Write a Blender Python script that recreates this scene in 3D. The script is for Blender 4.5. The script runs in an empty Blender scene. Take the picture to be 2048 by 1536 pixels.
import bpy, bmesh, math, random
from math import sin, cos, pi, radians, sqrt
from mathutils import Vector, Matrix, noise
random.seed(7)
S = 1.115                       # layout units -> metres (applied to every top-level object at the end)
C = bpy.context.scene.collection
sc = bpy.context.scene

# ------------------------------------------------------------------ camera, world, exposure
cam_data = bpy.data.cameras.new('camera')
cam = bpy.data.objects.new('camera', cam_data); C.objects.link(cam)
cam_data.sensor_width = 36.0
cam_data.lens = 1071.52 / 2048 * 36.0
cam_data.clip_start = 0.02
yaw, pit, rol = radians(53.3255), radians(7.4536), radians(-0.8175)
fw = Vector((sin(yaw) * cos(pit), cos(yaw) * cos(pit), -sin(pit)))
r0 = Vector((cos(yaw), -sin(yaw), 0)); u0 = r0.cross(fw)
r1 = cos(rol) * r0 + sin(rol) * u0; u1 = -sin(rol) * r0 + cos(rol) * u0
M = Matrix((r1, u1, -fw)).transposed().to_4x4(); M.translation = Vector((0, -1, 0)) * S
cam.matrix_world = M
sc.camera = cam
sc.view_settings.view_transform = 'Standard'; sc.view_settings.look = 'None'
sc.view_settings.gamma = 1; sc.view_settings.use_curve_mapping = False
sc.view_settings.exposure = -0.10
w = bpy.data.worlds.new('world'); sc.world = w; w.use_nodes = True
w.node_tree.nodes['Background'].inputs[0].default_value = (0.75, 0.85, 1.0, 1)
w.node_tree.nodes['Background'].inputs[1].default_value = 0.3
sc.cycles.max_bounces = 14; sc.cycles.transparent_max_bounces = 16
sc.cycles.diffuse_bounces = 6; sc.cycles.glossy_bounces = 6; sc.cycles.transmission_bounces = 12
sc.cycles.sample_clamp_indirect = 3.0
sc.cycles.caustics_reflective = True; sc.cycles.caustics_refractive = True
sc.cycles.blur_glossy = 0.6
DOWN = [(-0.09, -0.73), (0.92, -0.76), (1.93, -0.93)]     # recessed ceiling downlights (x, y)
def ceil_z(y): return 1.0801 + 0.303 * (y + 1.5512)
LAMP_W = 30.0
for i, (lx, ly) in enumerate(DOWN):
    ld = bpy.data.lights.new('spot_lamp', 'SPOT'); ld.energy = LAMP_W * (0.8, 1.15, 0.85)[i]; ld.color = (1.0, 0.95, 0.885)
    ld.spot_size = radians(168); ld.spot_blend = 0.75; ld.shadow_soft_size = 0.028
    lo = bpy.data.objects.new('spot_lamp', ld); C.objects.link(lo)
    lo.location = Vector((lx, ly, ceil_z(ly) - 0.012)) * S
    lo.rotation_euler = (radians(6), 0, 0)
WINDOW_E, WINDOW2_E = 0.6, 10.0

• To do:
Include the first line, the line containing "sc = bpy.context.scene", and every line between them, copied exactly from the material above; output no other line.

• Result below:
Write a Blender Python script that recreates this scene in 3D. The script is for Blender 4.5. The script runs in an empty Blender scene. Take the picture to be 2048 by 1536 pixels.
import bpy, bmesh, math, random
from math import sin, cos, pi, radians, sqrt
from mathutils import Vector, Matrix, noise
random.seed(7)
S = 1.115                       # layout units -> metres (applied to every top-level object at the end)
C = bpy.context.scene.collection
sc = bpy.context.scene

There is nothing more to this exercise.